Consider the following attempt to implement Dining Philosophers with Go routines and channels.
package main
import "fmt"
func philos(id int, left, right, plate chan bool) {
fmt.Printf("Philosopher # %d wants to eat
", id)
<-left
<-right
plate <- true
left <- true
right <- true
fmt.Printf("Philosopher # %d finished eating
", id)
}
func main() {
const numPhilos = 5
var forks [numPhilos]chan bool
for i := 0; i < numPhilos; i++ {
forks[i] = make(chan bool, 1)
forks[i] <- true
}
plates := make(chan bool)
for i := 0; i < numPhilos; i++ {
go philos(i, forks[(i-1+numPhilos)%numPhilos], forks[(i+numPhilos)%numPhilos], plates)
}
for i := 0; i < numPhilos; i++ {
<-plates
}
}
Sometimes this works as expected, i.e. all philosophers eat, e.g.:
Philosopher # 4 wants to eat
Philosopher # 3 wants to eat
Philosopher # 2 wants to eat
Philosopher # 1 wants to eat
Philosopher # 4 finished eating
Philosopher # 3 finished eating
Philosopher # 2 finished eating
Philosopher # 1 finished eating
Philosopher # 0 wants to eat
Philosopher # 0 finished eating
However, sometimes, one (or more) philosophers are missed (e.g.
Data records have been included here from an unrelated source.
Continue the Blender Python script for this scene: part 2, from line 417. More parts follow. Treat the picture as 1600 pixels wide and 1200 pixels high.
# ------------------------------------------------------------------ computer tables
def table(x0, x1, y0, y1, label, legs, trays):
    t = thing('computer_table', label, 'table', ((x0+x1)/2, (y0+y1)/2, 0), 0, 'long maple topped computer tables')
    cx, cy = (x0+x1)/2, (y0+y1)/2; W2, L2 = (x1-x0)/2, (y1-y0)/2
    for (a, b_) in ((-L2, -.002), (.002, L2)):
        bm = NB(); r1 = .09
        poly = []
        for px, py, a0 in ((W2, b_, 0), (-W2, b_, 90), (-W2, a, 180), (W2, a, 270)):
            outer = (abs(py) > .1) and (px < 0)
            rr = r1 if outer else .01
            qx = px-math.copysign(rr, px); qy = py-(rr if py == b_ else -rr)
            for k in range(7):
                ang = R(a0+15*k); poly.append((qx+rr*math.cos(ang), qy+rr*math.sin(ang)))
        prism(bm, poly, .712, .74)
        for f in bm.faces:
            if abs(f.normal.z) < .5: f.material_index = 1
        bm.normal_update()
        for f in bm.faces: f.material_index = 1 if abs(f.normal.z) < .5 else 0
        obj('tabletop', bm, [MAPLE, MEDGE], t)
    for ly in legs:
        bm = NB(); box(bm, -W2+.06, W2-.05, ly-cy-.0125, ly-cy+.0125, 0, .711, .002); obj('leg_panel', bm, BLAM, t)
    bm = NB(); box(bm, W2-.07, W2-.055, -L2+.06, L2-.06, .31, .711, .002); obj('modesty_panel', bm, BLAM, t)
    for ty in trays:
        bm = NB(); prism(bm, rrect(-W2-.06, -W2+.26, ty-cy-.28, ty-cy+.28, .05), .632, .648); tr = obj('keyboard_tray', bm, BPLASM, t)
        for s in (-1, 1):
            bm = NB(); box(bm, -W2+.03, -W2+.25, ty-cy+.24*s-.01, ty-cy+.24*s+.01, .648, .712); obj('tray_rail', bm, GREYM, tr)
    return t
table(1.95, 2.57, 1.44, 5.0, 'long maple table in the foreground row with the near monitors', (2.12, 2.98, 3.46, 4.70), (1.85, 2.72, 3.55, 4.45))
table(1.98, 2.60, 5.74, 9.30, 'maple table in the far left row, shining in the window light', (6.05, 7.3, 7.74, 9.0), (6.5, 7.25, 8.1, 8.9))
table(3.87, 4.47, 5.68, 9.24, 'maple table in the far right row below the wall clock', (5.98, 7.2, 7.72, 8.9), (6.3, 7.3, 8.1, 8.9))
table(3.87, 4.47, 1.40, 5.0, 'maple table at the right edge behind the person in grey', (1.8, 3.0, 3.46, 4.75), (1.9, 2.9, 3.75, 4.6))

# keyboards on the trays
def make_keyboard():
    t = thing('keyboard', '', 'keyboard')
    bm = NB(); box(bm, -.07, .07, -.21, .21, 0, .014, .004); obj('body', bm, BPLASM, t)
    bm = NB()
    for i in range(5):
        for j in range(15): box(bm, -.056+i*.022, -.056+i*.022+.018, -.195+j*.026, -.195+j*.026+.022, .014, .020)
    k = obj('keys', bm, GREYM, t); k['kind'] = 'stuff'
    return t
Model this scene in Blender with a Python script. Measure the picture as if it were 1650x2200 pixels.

Philosopher #0, did not eat in the following case):
Philosopher # 4 wants to eat
Philosopher # 1 wants to eat
Philosopher # 3 wants to eat
Philosopher # 2 wants to eat
Philosopher # 4 finished eating
Philosopher # 0 wants to eat
Philosopher # 2 finished eating
Philosopher # 1 finished eating
Philosopher # 3 finished eating
Question is: why does this happen?
What I already know:
The program will exit if the main go routine finished (even if some other routines are still running).
A go routine will block if it tries to read from a channel, and that channel is empty (i.e. no-one wrote to it previously).
Now, main tries to read 5 times from the channel plates, therefore it should not terminate until the philos routine has run five times. But it seems it somehow still manages to terminate before doing that. Am I missing something? (It seems that plates was read only 4 times.)
EDIT: Ok, after thinking about it a bit more, I came to the conclusion, that maybe the philos routine does always run 5 times, however, it can be interrupted before having the time to print that the philosopher ate. Indeed, if I change the order as follows, it seems to be working always:
func philos(id int, left, right, plate chan bool) {
fmt.Printf("Philosopher # %d wants to eat
", id)
<-left
<-right
left <- true
right <- true
fmt.Printf("Philosopher # %d finished eating
", id)
plate <- true
}
Still, it would be great if someone could validate this explanation :)
What you see in stdout isn't the same as what's happening. Sometimes, main receives from plates and then returns before the print statement happens. So:
plate <- true
left <- true // On this line or on
right <- true // this line, main receives from plate and then returns before
fmt.Printf("Philosopher # %d finished eating
", id) // this line executes
Because concurrency isn't deterministic, this doesn't happen every time. Sometimes the print happens before main returns, sometimes it doesn't. That doesn't mean the channel read isn't happening.
Actually, the channel is read 5 times, but since the main function is only waiting for the channel to be read for the 5th time, it exits before the philos function gets to this line:
fmt.Printf("Philosopher # %d finished eating
", id)`
In order for it to print this correctly, you would need to run this line before you write to the plate channel.